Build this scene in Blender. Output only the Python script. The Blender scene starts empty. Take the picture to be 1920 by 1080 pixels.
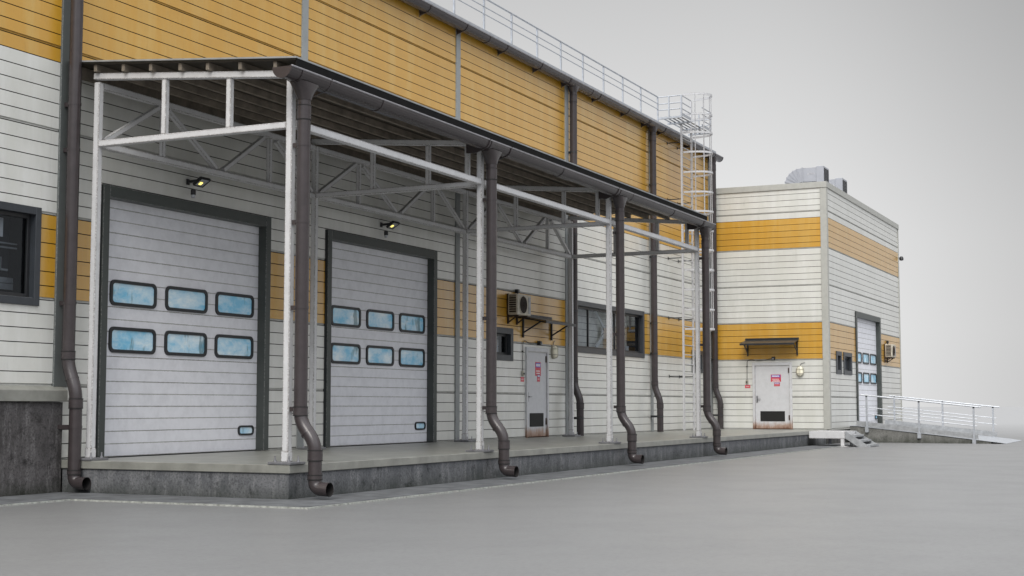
import bpy, bmesh, math, random
from mathutils import Vector, Matrix
random.seed(7)
D = bpy.data
S = bpy.context.scene
COL = S.collection
PI = math.pi
rad = math.radians

# ------------------------------------------------------------------ materials
class NT:
    def __init__(s, name):
        s.m = D.materials.new(name); s.m.use_nodes = True
        s.t = s.m.node_tree; s.n = s.t.nodes; s.l = s.t.links
        s.b = s.n['Principled BSDF']
        g = s.n.new('ShaderNodeNewGeometry'); s.pos = g.outputs['Position']
    def link(s, a, b): s.l.new(a, b)
    def mapped(s, scale, loc=(0, 0, 0)):
        mp = s.n.new('ShaderNodeMapping'); mp.inputs['Scale'].default_value = scale
        mp.inputs['Location'].default_value = loc
        s.link(s.pos, mp.inputs['Vector']); return mp.outputs['Vector']
    def noise(s, scale, detail=4, rough=.6, vec=None, dist=0.0):
        t = s.n.new('ShaderNodeTexNoise'); t.inputs['Scale'].default_value = scale
        t.inputs['Detail'].default_value = detail; t.inputs['Roughness'].default_value = rough
        t.inputs['Distortion'].default_value = dist
        s.link(vec if vec is not None else s.pos, t.inputs['Vector']); return t.outputs['Fac']
    def ramp(s, fac, stops):
        r = s.n.new('ShaderNodeValToRGB'); e = r.color_ramp.elements
        while len(e) > 1: e.remove(e[-1])
        e[0].position = stops[0][0]; e[0].color = _c(stops[0][1])
        for p, c in stops[1:]:
            x = e.new(p); x.color = _c(c)
        s.link(fac, r.inputs['Fac']); return r.outputs['Color']
    def mix(s, fac, a, b, mode='MIX'):
        m = s.n.new('ShaderNodeMix'); m.data_type = 'RGBA'; m.blend_type = mode
        for key, v in (('Factor', fac), ('A', a), ('B', b)):
            i = [k for k in m.inputs if k.name == key and (k.type == ('VALUE' if key == 'Factor' else 'RGBA'))][0]
            if isinstance(v, (int, float)): i.default_value = v
            elif isinstance(v, tuple): i.default_value = _c(v)
            else: s.link(v, i)
        return [o for o in m.outputs if o.type == 'RGBA'][0]
    def math(s, op, a, b=None, clamp=False):
        m = s.n.new('ShaderNodeMath'); m.operation = op; m.use_clamp = clamp
        for i, v in enumerate((a, b)):
            if v is None: continue
            if isinstance(v, (int, float)): m.inputs[i].default_value = v
            else: s.link(v, m.inputs[i])
        return m.outputs[0]
    def bump(s, h, strength=.2, dist=.01):
        b = s.n.new('ShaderNodeBump'); b.inputs['Strength'].default_value = strength
        b.inputs['Distance'].default_value = dist
        s.link(h, b.inputs['Height']); s.link(b.outputs['Normal'], s.b.inputs['Normal'])
    def set(s, col=None, rough=None, metal=None, spec=None):
        if col is not None:
            if isinstance(col, tuple): s.b.inputs['Base Color'].default_value = _c(col)
            else: s.link(col, s.b.inputs['Base Color'])
        if rough is not None:
            if isinstance(rough, (int, float)): s.b.inputs['Roughness'].default_value = rough
            else: s.link(rough, s.b.inputs['Roughness'])
        if metal is not None: s.b.inputs['Metallic'].default_value = metal
        if spec is not None: s.b.inputs['Specular IOR Level'].default_value = spec
    def edge(s, r=.012):
        bv = s.n.new('ShaderNodeBevel'); bv.samples = 4; bv.inputs['Radius'].default_value = r
        g = s.n.new('ShaderNodeNewGeometry')
        d = s.n.new('ShaderNodeVectorMath'); d.operation = 'DOT_PRODUCT'
        s.link(bv.outputs['Normal'], d.inputs[0]); s.link(g.outputs['Normal'], d.inputs[1])
        return s.math('SUBTRACT', 1.0, d.outputs['Value'], True)
def _c(c):
    if isinstance(c, (int, float)): return (c, c, c, 1)
    return (c[0], c[1], c[2], 1)
def sc(c, k): return tuple(x * k for x in c)

def mat_clad(name, base, pale, rough=.42, spec=.5, dirt=.35):
    t = NT(name)
    streak = t.noise(1.0, 5, .65, t.mapped((2.6, 2.6, .35)))
    blot = t.noise(.55, 6, .7)
    fine = t.noise(7, 5, .7, t.mapped((1, 1, .55)))
    c = t.mix(t.ramp(streak, [(.45, 0), (.72, 1)]), base, pale)
    sep = t.n.new('ShaderNodeSeparateXYZ'); t.link(t.pos, sep.inputs[0])
    bd = t.math('FLOOR', t.math('DIVIDE', t.math('SUBTRACT', sep.outputs['Z'], .523), .2147))
    pn = t.math('FLOOR', t.math('DIVIDE', t.math('ADD', sep.outputs['X'], .03), 6.46))
    wn = t.n.new('ShaderNodeTexWhiteNoise'); wn.noise_dimensions = '2D'
    cb = t.n.new('ShaderNodeCombineXYZ'); t.link(bd, cb.inputs[0]); t.link(pn, cb.inputs[1]); t.link(cb.outputs[0], wn.inputs['Vector'])
    c = t.mix(t.math('MULTIPLY', wn.outputs['Value'], .16), c, sc(base, .70))
    c = t.mix(t.math('MULTIPLY', t.ramp(blot, [(.45, 0), (.75, 1)]), dirt), c, sc(base, .62))
    drip = t.noise(1.0, 6, .7, t.mapped((7, 7, .25), (3, 1, 0)))
    c = t.mix(t.math('MULTIPLY', t.ramp(drip, [(.60, 0), (.72, 1)]), .22), c, sc(base, .5))
    c = t.mix(t.math('MULTIPLY', t.ramp(fine, [(.58, 0), (.78, 1)]), .30), c, sc(base, .55))
    t.set(c, t.math('ADD', t.math('MULTIPLY', blot, .25), rough - .12), spec=spec)
    t.b.inputs['Coat Weight'].default_value = .9; t.b.inputs['Coat Roughness'].default_value = .24; t.b.inputs['Coat IOR'].default_value = 1.85
    t.bump(fine, .08, .01)
    return t.m

def mat_paint(name, base, chip=(.06, .045, .035), chips=.5, rough=.5, spec=.4, er=.014, rust=None):
    t = NT(name)
    n = t.noise(5, 5, .7); f = t.noise(38, 3, .7)
    c = t.mix(t.ramp(n, [(.42, 0), (.75, .5)]), base, sc(base, .72))
    e = t.edge(er)
    m = t.ramp(t.math('ADD', t.math('MULTIPLY', t.ramp(e, [(0, 0), (.10, 1)]), .34), f), [(.80 - chips * .08, 0), (.86 - chips * .08, 1)])
    c = t.mix(m, c, chip)
    t.set(c, rough, spec=spec); t.bump(f, .1, .006)
    return t.m

def mat_plain(name, base, rough=.5, metal=0, spec=.5, var=.25, scale=6):
    t = NT(name)
    n = t.noise(scale, 5, .65)
    t.set(t.mix(t.ramp(n, [(.35, 0), (.75, 1)]), sc(base, 1 + var * .3), sc(base, 1 - var)), rough, metal, spec)
    t.bump(t.noise(scale * 9, 2), .06, .004)
    return t.m

def mat_concrete(name, dark, light, moss=True):
    t = NT(name)
    st = t.noise(1.0, 8, .75, t.mapped((5.0, 5.0, .7)))
    bl = t.noise(1.0, 9, .78, t.mapped((1.8, 1.8, 1.3))); gr = t.noise(30, 7, .8)
    mid = tuple(a * .55 + b * .45 for a, b in zip(dark, light))
    c = t.mix(t.ramp(bl, [(.36, 0), (.64, 1)]), dark, mid)
    c = t.mix(t.math('MULTIPLY', t.ramp(st, [(.50, 0), (.68, 1)]), t.ramp(gr, [(.35, .35), (.6, 1)])), c, light)
    c = t.mix(t.ramp(gr, [(.36, .75), (.52, 0)]), c, sc(dark, .5))
    c = t.mix(t.ramp(t.noise(3.1, 8, .8), [(.34, .9), (.46, 0)]), c, sc(dark, .35))
    if moss:
        sep = t.n.new('ShaderNodeSeparateXYZ'); t.link(t.pos, sep.inputs[0])
        low = t.ramp(t.math('ADD', sep.outputs['Z'], t.math('MULTIPLY', bl, .5)), [(.22, .6), (.50, 0)])
        c = t.mix(low, c, (.020, .026, .016))
    t.set(c, .9, spec=.25); t.bump(gr, .45, .015)
    return t.m

WHITE = (.63, .63, .585); YELLOW = (.555, .290, .020)
M = {}
M['white_clad'] = mat_clad('white_cladding_paint', WHITE, (.70, .70, .67), .40, .5)
M['yellow_clad'] = mat_clad('yellow_cladding_paint', YELLOW, (.575, .355, .075), .38, .55, .3)
M['seam'] = mat_plain('white_joint_strip', (.42, .42, .39), .6)
M['seam_y'] = mat_plain('yellow_joint_strip', (.36, .20, .03), .6)
M['groove_dirt_shade'] = mat_plain('dark_joint_dirt_shade', (.03, .027, .022), .8, spec=.2)  # dark groove colour paints in dirt and the shadow between boards
M['trim'] = mat_paint('grey_trim_paint', (.27, .285, .285), (.10, .10, .095), .2, .45)
M['darktrim'] = mat_paint('dark_corner_trim_paint', (.10, .11, .107), (.28, .28, .27), .25, .45)
M['anxtrim'] = mat_paint('stone_grey_trim_paint', (.40, .40, .37), (.16, .16, .15), .15, .5)
M['doorframe'] = mat_paint('dark_green_grey_frame_paint', (.058, .066, .062), (.30, .30, .29), .25, .42)
M['steel'] = mat_paint('chipped_white_steel_paint', (.57, .57, .575), (.13, .115, .10), .85, .5, er=.032)
M['galv'] = mat_plain('galvanised_steel', (.46, .48, .51), .38, .45, var=.25, scale=9)
M['duct'] = mat_plain('bright_duct_sheet', (.36, .37, .40), .45, .2, var=.12, scale=3)
M['ladder'] = mat_paint('pale_ladder_paint', (.50, .50, .51), (.16, .15, .15), .6, .5, er=.015)
M['galv_dull'] = mat_plain('dull_zinc_sheet', (.36, .37, .38), .5, .35, var=.35)
M['plate'] = mat_plain('grimy_base_plate_steel', (.20, .20, .21), .5, .3, var=.4)
M['bolt'] = mat_plain('zinc_bolt_steel', (.35, .35, .37), .35, .8)
M['purlin'] = mat_plain('weathered_timber_brown', (.21, .18, .145), .75, spec=.2, var=.45, scale=4)
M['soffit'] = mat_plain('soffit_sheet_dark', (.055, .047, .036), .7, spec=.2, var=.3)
M['pipe'] = mat_plain('brown_painted_pipe', (.044, .036, .037), .27, 0, .5, var=.2)
M['pipe_dark'] = mat_plain('pipe_near_black', (.008, .007, .007), .8)  # near-black, used for the outlet bore and the seal rings
M['roofsheet'] = mat_plain('roof_edge_metal', (.33, .345, .35), .4, .3)
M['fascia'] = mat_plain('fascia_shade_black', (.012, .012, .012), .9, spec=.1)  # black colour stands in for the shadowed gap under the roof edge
M['lip'] = mat_plain('gutter_lip_sky_sheen', (.30, .29, .31), .3, .5)  # lip painted paler than the gutter, imitating its reflection of the sky
M['roller'] = mat_paint('roller_door_lilac_white', (.73, .735, .77), (.25, .24, .22), .05, .45)
M['rubber'] = mat_plain('black_rubber_seal', (.014, .016, .018), .45)
M['winframe'] = mat_plain('anthracite_window_frame', (.036, .041, .048), .4, var=.2)
M['concrete'] = mat_concrete('stained_plinth_concrete', (.088, .092, .10), (.25, .25, .255))
M['concrete_l'] = mat_concrete('old_foundation_concrete', (.055, .051, .051), (.22, .21, .21))
M['ramp_con'] = mat_concrete('ramp_wall_concrete', (.13, .13, .12), (.30, .295, .28))
M['slab'] = mat_plain('screed_slab_grey', (.235, .235, .21), .38, spec=.65, var=.35, scale=2.2)
M['apron'] = mat_plain('apron_concrete_grey', (.125, .13, .135), .8, spec=.2, var=.5, scale=2.5)
M['blackmetal'] = mat_plain('black_powder_coat', (.018, .019, .021), .4)
M['awning'] = mat_plain('charcoal_sheet_metal', (.030, .033, .037), .35, .2)
M['vent'] = mat_plain('black_louvre', (.007, .007, .007), .6)
M['acbody'] = mat_plain('aged_beige_casing', (.50, .46, .38), .5, var=.35, scale=8)
M['acdark'] = mat_plain('rusted_dark_fins', (.020, .013, .008), .7)
M['rustbracket'] = mat_plain('rusty_brown_bracket', (.035, .020, .012), .7)
M['red'] = mat_plain('red_sign_enamel', (.56, .06, .085), .4, var=.15, scale=20)
M['blue'] = mat_plain('blue_sign_band', (.06, .07, .45), .4, var=.1, scale=20)
M['signwhite'] = mat_plain('white_sign_print', (.78, .76, .76), .5, var=.05)
M['cable'] = mat_plain('dark_cable', (.05, .048, .042), .6)
M['cream'] = mat_plain('cream_lamp_glass', (.88, .84, .68), .25, var=.1)
M['cage'] = mat_plain('lamp_guard_metal', (.42, .40, .33), .45, .3)
M['hinge'] = mat_plain('rusty_hinge', (.055, .035, .028), .6)
M['inner'] = mat_plain('inner_reflection_boards', (.78, .75, .67), .8, var=.2)  # pale boards inside stand in for cladding reflected in the panes
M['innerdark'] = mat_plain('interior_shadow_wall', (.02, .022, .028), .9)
M['paper'] = mat_plain('white_card', (.8, .8, .8), .7, var=.03)
M['edgepaint'] = mat_plain('worn_edge_paint', (.36, .37, .34), .7, var=.7, scale=14)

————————

*STATED GOAL*: Extract, from the listing above, every line where the string "scene" occurs.

*EXERCISE SOLUTION*:
Build this scene in Blender. Output only the Python script. The Blender scene starts empty. Take the picture to be 1920 by 1080 pixels.
S = bpy.context.scene